1980’lerin sonunda Türk Cumhuriyetlerine yapılan atağın benzerini keşfedilmeyi bekleyen bölgelere yönlendirmemiz lazım. Orta Afrika’nın 15-20 yıllık persfektifte tüketimin olağan üstü artacağı büyük bir pazar olacağı görüşü hakim. Somali, Cibuti, Senegal o bölgeye kadar gelen Fildişi Sahili, Togo, Benin, Gana, Gabon, Nijerya, Nijer ve Sudan gibi ülkelerde hem nüfus yoğunluğu hem tüketim talepleri olacak oraya gitmek lazım. Artı Avrupa Birliği gibi geleneksel pazarlar. Ayrıca Çin, Japonya ve Hindistan gibi ülkelerde önemli. Her türlü  malı tüketebilecek konumdalar.

230 milyon Çin ve Hintli Müslüman’a helal gıda

Helal gıda pazarı önemli. 1 milyar 600 milyon Müslüman var. Ülke dışı ziyaretlerin yoğunlaşmasıyla helal gıdayla ilgili olağanüstü talep çıktı. Türkiye’de sertifikasyonda yapılıyor. Helal gıda ile Türkiye’nin imkanlarını iyi değerlendirmesi lazım. Çin’de 30 milyondan fazla Müslüman yaşıyor. Hindistan’da 200 milyondan fazla Müslüman yaşıyor. Artık Müslümanlar ülkeleri gezmeye başlıyorlar.

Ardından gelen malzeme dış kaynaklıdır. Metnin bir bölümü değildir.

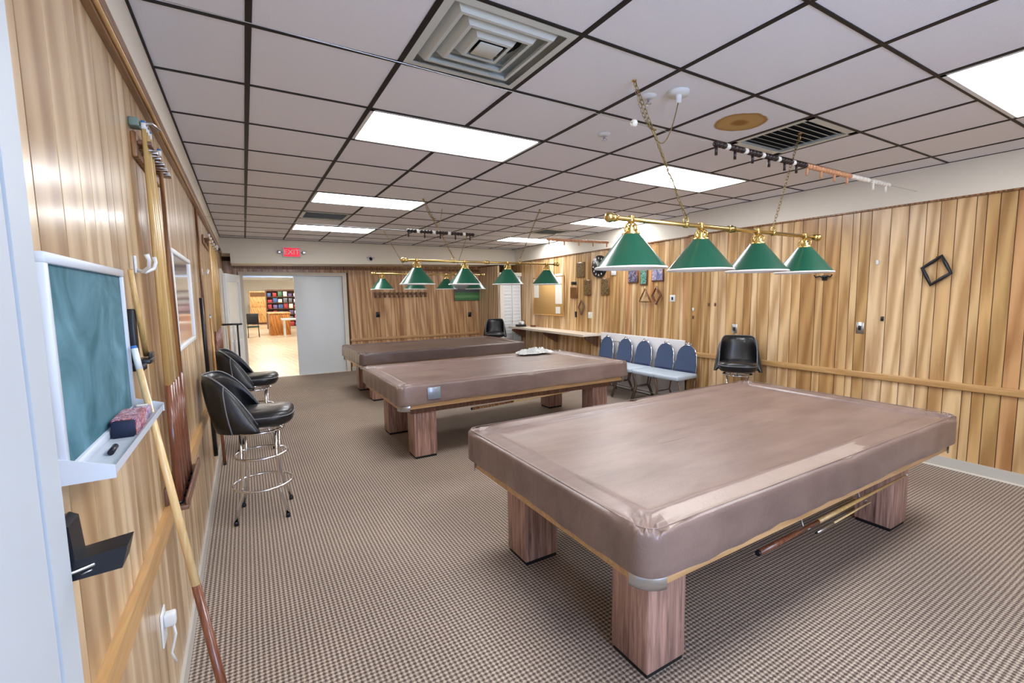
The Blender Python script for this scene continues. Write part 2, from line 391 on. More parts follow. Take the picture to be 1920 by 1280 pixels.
# ---- ceiling: backing, tiles and dark T-bars
ceil = struct(MB().box(-.2, 6.9, YB-.1, YF+.1, H+.06, H+.1).obj('ceiling', 'cream'))
XG0, XG1 = XL, 6.25
IY0, IY1 = -6, 12
lights = [(2, 1), (2, 5), (2, 9), (6, 1), (8, 5), (8, 9), (6, -3), (2, -3), (2, -6)]
occupied = set()
for (i, j) in lights: occupied |= {(i, j), (i+1, j)}
VENTS = {(2, -1), (6, -1), (2, 7), (8, 7)}
for i in range(0, 11):
    for j in range(IY0, IY1+1):
        if (i, j) in occupied or (i, j) in VENTS: continue
        x0, x1 = max(i*P, XG0), min((i+1)*P, XG1); y0, y1 = max(j*P, YB), min((j+1)*P, YS)
        if x1-x0 < .03 or y1-y0 < .03: continue
        o = MB().box(x0+.001, x1-.001, y0+.001, y1-.001, H+.004, H+.018).obj('ceiling_tile', 'tile_stain' if (i, j) == (5, -1) else 'tile', ceil); base(o)
BW = .012
for i in range(1, 11):
    segs = []; cur = YB
    for j in range(IY0-1, IY1+2):                    # break the bar where a light crosses it
        if (i-1, j) in occupied and (i, j) in occupied and (i-1, j) in [(a, b_) for a, b_ in lights]:
            segs.append((cur, j*P)); cur = (j+1)*P
    segs.append((cur, YS))
    for (a, b_) in segs:
        if b_-a > .05: base(MB().box(i*P-BW, i*P+BW, a, b_, H-.001, H+.004).obj('grid_bar', 'grid', ceil))
for j in range(IY0, IY1+1):
    base(MB().box(XG0, XG1, j*P-.008, j*P+.008, H-.0012, H+.004).obj('grid_bar', 'grid', ceil))
base(MB().box(XL, XL+.022, YB, YS, H-.002, H+.004).obj('wall_angle', 'grid', ceil))
base(MB().prism([(XN-.022, YB), (XN-.022, 2.15), (xr(2.16)-.022, 2.16), (xr(YS)-.022, YS), (xr(YS), YS), (xr(2.16), 2.16), (XN, 2.15), (XN, YB)], 'z', H-.002, H+.004).obj('wall_angle', 'grid', ceil))
base(MB().box(XL, xr(YS), YS-.015, YS+.004, H-.002, H+.004).obj('wall_angle', 'grid', ceil))
# ---- cream bands and soffit
struct(MB().box(XL-.005, XL+.012, YB, YS, 2.46, H).obj('trim_1', 'cream'))
struct(MB().box(XL-.005, .361, YS+.001, YF, 2.42, H).obj('trim_11', 'cream'))
struct(MB().prism([(.36, 2.245), (6.3, 2.345), (6.3, H), (.36, H)], 'y', YS, YF).obj('trim_2', 'cream'))
struct(MB().box(XN-.02, XN+.01, YB, 2.15, 2.40, H).prism([(XN-.02, 2.15), (xr(2.16)-.02, 2.16), (xr(YS)-.02, YS+.05), (xr(YS)+.02, YS+.05), (xr(2.16)+.02, 2.16), (XN+.01, 2.15)], 'z', 2.40, H).obj('trim_3', 'cream'))
struct(MB().box(XN-.024, XN-.0, YB, 2.15, 2.385, 2.40).prism([(XN-.024, 2.15), (xr(2.16)-.024, 2.16), (xr(YS)-.024, YS+.05), (xr(YS), YS+.05), (xr(2.16), 2.16), (XN, 2.15)], 'z', 2.385, 2.40).obj('trim_4', 'trimdark'))
# brown crown moulding down the left wall (two stepped strips)
struct(MB().box(XL, XL+.03, YB, YS, 2.42, 2.46).box(XL, XL+.02, YB, YS, 2.385, 2.42).obj('trim_5', 'mouldy'))
struct(MB().tube([(XL+.026, YB, 2.405), (XL+.026, YS, 2.405)], .008, 8).obj('trim_6', 'traily'))
struct(MB().box(.37, xr(YF), YF-.03, YF, 2.20, 2.26).obj('trim_7', 'trimdark'))
# chair rails
struct(MB().bbox(XN-.028, XN, YB, 2.15, .725, .79, .008).obj('trim_8', 'traily'))
struct(MB().add([(XL, -4, .78+.02), (XL, 7.3, .60), (XL+.022, 7.3, .60), (XL+.022, -4, .80), (XL, -4, .87), (XL, 7.3, .67), (XL+.022, 7.3, .67), (XL+.022, -4, .87)],
                [(0,1,2,3),(4,7,6,5),(3,2,6,7),(0,3,7,4),(1,5,6,2),(0,4,5,1)]).obj('trim_9', 'traily'))
struct(MB().bbox(2.47, 5.6, YF-.025, YF, .65, .71, .006).obj('trim_10', 'trailx'))
# baseboards
MT['base'] = mat('grey_vinyl_base', lin(190, 186, 178), .5); MT['basecap'] = mat('pale_base_edge', lin(224, 218, 204), .5)
b = struct(MB().box(XL, XL+.012, -1.2, 7.35, 0, .085).obj('baseboard_left', 'base'))
b = struct(MB().box(XN-.012, XN, YB, 2.15, 0, .10).prism([(xr(2.16)-.012, 2.16), (xr(YS)-.012, YS+.1), (xr(YS), YS+.1), (xr(2.16), 2.16)], 'z', 0, .10).obj('baseboard_right', 'base'))
MB().box(XN-.02, XN-.012, YB, 2.15, 0, .012).obj('shoe_moulding', 'basecap', b)
struct(MB().box(2.47, 5.6, YF-.012, YF, 0, .09).obj('baseboard_far', 'base'))

# ---- near white door on the left wall
d = struct(MB().box(XL-.02, XL+.027, -2.2, -1.285, .0, 2.05).box(XL-.02, XL+.03, -1.28, -1.2, 0, 2.13).box(XL-.02, XL+.03, -2.28, -2.2, 0, 2.13).box(XL-.02, XL+.03, -2.2, -1.28, 2.05, 2.13).obj('door_1', mat('near_door_paint', lin(186, 194, 202), .5)))
# ---- far doorway: casing + pale sliding panel
d = struct(MB().box(.45, .53, YF-.035, YF+.14, 0, 2.14).box(2.36, 2.44, YF-.035, YF+.14, 0, 2.14).box(.53, 2.36, YF-.035, YF+.14, 2.07, 2.14).obj('door_2', 'casing'))
MB().bbox(1.42, 2.36, YF+.02, YF+.06, .012, 2.06, .004).obj('door_panel', 'doorwhite', d)
MB().box(.53, 2.36, YF+.07, YF+.12, 2.035, 2.07).obj('track', 'steel', d)
MB().box(.53, 2.36, YF-.02, YF+.12, .0, .014).obj('threshold', 'casing', d)
# ---- left-wall door near the far corner, standing a little open
d3 = struct(MB().box(XL-.02, XL+.03, 6.70, 6.78, 0, 2.10).box(XL-.02, XL+.03, 7.60, 7.68, 0, 2.10).box(XL-.02, XL+.03, 6.78, 7.60, 2.04, 2.10).obj('door_3', 'casing'))
import math as _m
def angled(mb, name, m, par, org, rz):
    o = mb.obj(name, m, par); o.location = org; o.rotation_euler = (0, 0, rz); return o
ang = -_m.atan2(.20, .78)
angled(MB().box(0, .04, .0, .10, .01, 2.03).box(0, .04, .70, .80, .01, 2.03).box(0, .04, .10, .70, 1.90, 2.03).box(0, .04, .10, .70, .01, .9), 'door_leaf', 'white', d3, (XL+.035, 6.76, 0), ang)
angled(MB().box(.012, .028, .10, .70, .9, 1.90), 'pane', 'glass', d3, (XL+.035, 6.76, 0), ang)
# ---- white bifold closet doors at the right end of the far wall
d4 = struct(MB().box(5.62, 5.70, 7.30, 7.36, 0, 2.14).box(5.70, xr(7.3)-.0, 7.30, 7.36, 2.06, 2.14).obj('door_4', 'casing'))
for k in range(2):
    x0 = 5.71+k*.245
    lf = MB().bbox(x0, x0+.235, 7.325, 7.355, .02, 2.05, .004).obj('bifold_leaf', 'white', d4)
    m_ = MB()
    for q in range(24): 
        z = .12+q*.078
        m_.add([(x0+.03, 7.326, z), (x0+.205, 7.326, z), (x0+.205, 7.314, z+.05), (x0+.03, 7.314, z+.05), (x0+.03, 7.326, z+.056), (x0+.205, 7.326, z+.056)], [(0,1,2,3),(3,2,5,4)])
    m_.obj('louvre_slats', 'white', lf)['kind'] = 'stuff'
MB().ball((5.94, 7.31, 1.0), .014).obj('door_knob', 'brass', d4)
struct(MB().box(5.60, 5.64, 7.36, YF, 0, 2.3).obj('wall_closet', 'plank'))

# ================================================================ THE HALL BEYOND THE DOORWAY
struct(MB().box(-3, 8, YF+.02, 34, -.12, 0).obj('floor_hall', 'hallfloor'))
struct(MB().box(-3, 8, 34, 34.1, 0, 3.2).obj('wall_hall_far', 'hallwall'))
struct(MB().box(-.0, .12, YF+.1, 34, 0, 3.2).obj('wall_hall_left', 'hallwall'))
struct(MB().box(7.9, 8, YF+.1, 34, 0, 3.2).obj('wall_hall_right', 'hallwall'))
hc = struct(MB().box(-3, 8, YF+.1, 34, 3.0, 3.1).obj('ceiling_hall', 'hallwall'))
for q in range(4): MB().box(.1, 7.9, 11+q*6, 11.25+q*6, 2.72, 3.0).obj('beam', 'white', hc)
for q in range(5):
    for xx in (1.4, 4.4):
        t = thing('hall_light', ['Nearest', 'Second', 'Third', 'Fourth', 'Farthest'][q]+' lit ceiling panel in the '+('left' if xx < 3 else 'right')+' row of the hall', 'ceiling light', (xx, 9.8+q*5, 2.99), 0, 'lit ceiling panels in the hall')
        MB().box(-.62, .62, -.32, .32, -.03, .01).obj('frame', 'white', t); MB().box(-.58, .58, -.28, .28, -.036, -.029).obj('diffuser', 'halldiff', t)
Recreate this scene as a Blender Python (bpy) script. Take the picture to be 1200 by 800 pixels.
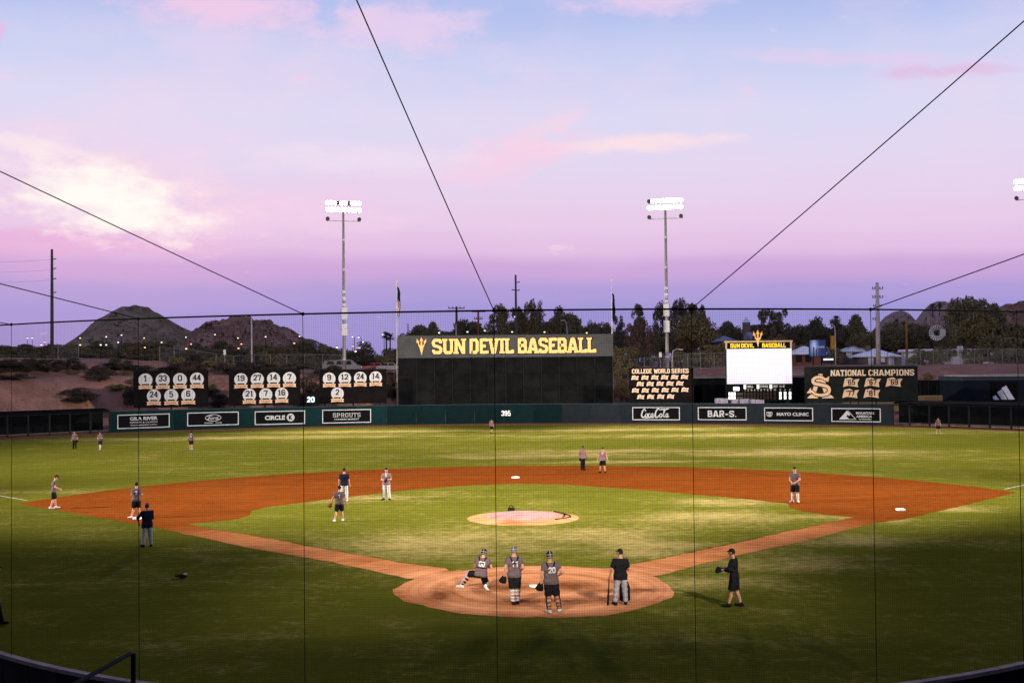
import bpy, bmesh, math, random
import numpy as np
from mathutils import Vector, Matrix
from mathutils.bvhtree import BVHTree
random.seed(7); np.random.seed(7)
for o in list(bpy.data.objects): bpy.data.objects.remove(o)
sc = bpy.context.scene
COL = sc.collection
R = math.radians

# ---------------------------------------------------------------- camera
CAM = np.array([-1.317, -39.088, 7.4305])
YAW, PITCH, ROLL, FPX = 0.014977, 0.022109, 0.009912, 1357.5      # focal length in pixels of a 1200 px wide picture
FW = np.array([math.sin(YAW)*math.cos(PITCH), math.cos(YAW)*math.cos(PITCH), math.sin(PITCH)])
RT = np.array([math.cos(YAW), -math.sin(YAW), 0.0]); UP = np.cross(RT, FW)
cr, sr = math.cos(ROLL), math.sin(ROLL)
RC = RT*cr - UP*sr; UC = RT*sr + UP*cr
cam = bpy.data.cameras.new('camera'); camo = bpy.data.objects.new('camera', cam); COL.objects.link(camo)
cam.sensor_width = 36; cam.lens = 36*FPX/1200; cam.clip_start = 0.1; cam.clip_end = 20000
camo.matrix_world = Matrix(((RC[0], UC[0], -FW[0], CAM[0]), (RC[1], UC[1], -FW[1], CAM[1]), (RC[2], UC[2], -FW[2], CAM[2]), (0, 0, 0, 1)))
sc.camera = camo
def ray(u, v):
    return FW + RC*((u-600)/FPX) - UC*((v-400)/FPX)
def at(u, v, Y):
    d = ray(u, v); t = (Y-CAM[1])/d[1]; return CAM + d*t
def atz(u, v, z=0):
    d = ray(u, v); t = (z-CAM[2])/d[2]; return CAM + d*t
def ppm(Y): return FPX/(Y-CAM[1])                 # picture pixels per metre at a distance

# ---------------------------------------------------------------- node helper
class X:
    """socket wrapper with arithmetic"""
    def __init__(s, nt, v): s.nt, s.v = nt, v
    def _m(s, op, *a, clamp=False):
        n = s.nt.nodes.new('ShaderNodeMath'); n.operation = op; n.use_clamp = clamp
        for i, q in enumerate((s,)+a):
            q = q.v if isinstance(q, X) else q
            if isinstance(q, (int, float)): n.inputs[i].default_value = q
            else: s.nt.links.new(q, n.inputs[i])
        return X(s.nt, n.outputs[0])
    def __add__(s, o): return s._m('ADD', o)
    def __radd__(s, o): return s._m('ADD', o)
    def __sub__(s, o): return s._m('SUBTRACT', o)
    def __rsub__(s, o): return X(s.nt, o)._m('SUBTRACT', s)
    def __mul__(s, o): return s._m('MULTIPLY', o)
    def __rmul__(s, o): return s._m('MULTIPLY', o)
    def __truediv__(s, o): return s._m('DIVIDE', o)
    def clamp(s): return s._m('ADD', 0.0, clamp=True)
    def max(s, o): return s._m('MAXIMUM', o)
    def min(s, o): return s._m('MINIMUM', o)
    def sqrt(s): return s._m('SQRT')
    def abs(s): return s._m('ABSOLUTE')
    def exp(s): return s._m('EXPONENT')
    def asin(s): return s._m('ARCSINE')
    def atan2(s, o): return s._m('ARCTAN2', o)
    def step(s, a, b):                            # smoothstep a..b
        n = s.nt.nodes.new('ShaderNodeMapRange'); n.interpolation_type = 'SMOOTHSTEP'
        s.nt.links.new(s.v, n.inputs[0]); n.inputs[1].default_value = a; n.inputs[2].default_value = b
        return X(s.nt, n.outputs[0])
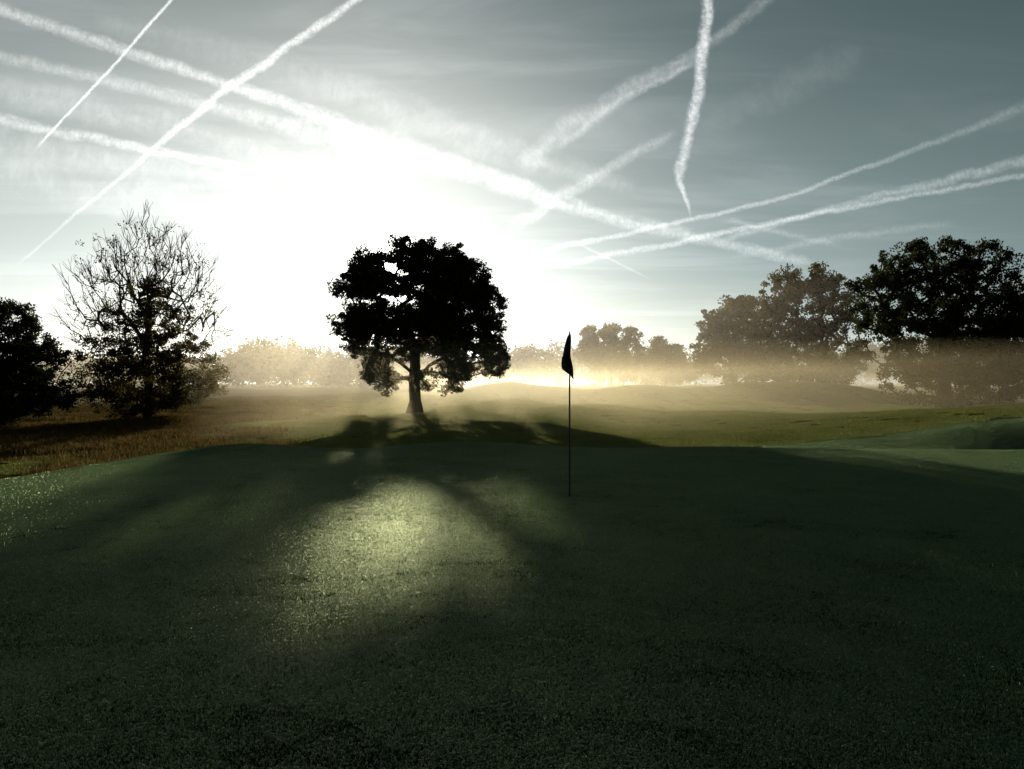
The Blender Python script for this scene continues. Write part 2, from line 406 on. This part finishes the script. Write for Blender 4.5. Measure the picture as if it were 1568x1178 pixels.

Gerekirse lüks tüketime vergi

Lüks tüketime ilişkin olarak gümrük vergileri konulabilir. Gerektiği zaman gerektiği şeyleri yaparız. Biraz üzerinde çalışma yapılması gereken bir durum. 2012 yılından bu yana kadar 10 milyonun üzerinde her yıl telefon ithalatımız var. Bu çok büyük bir rakam.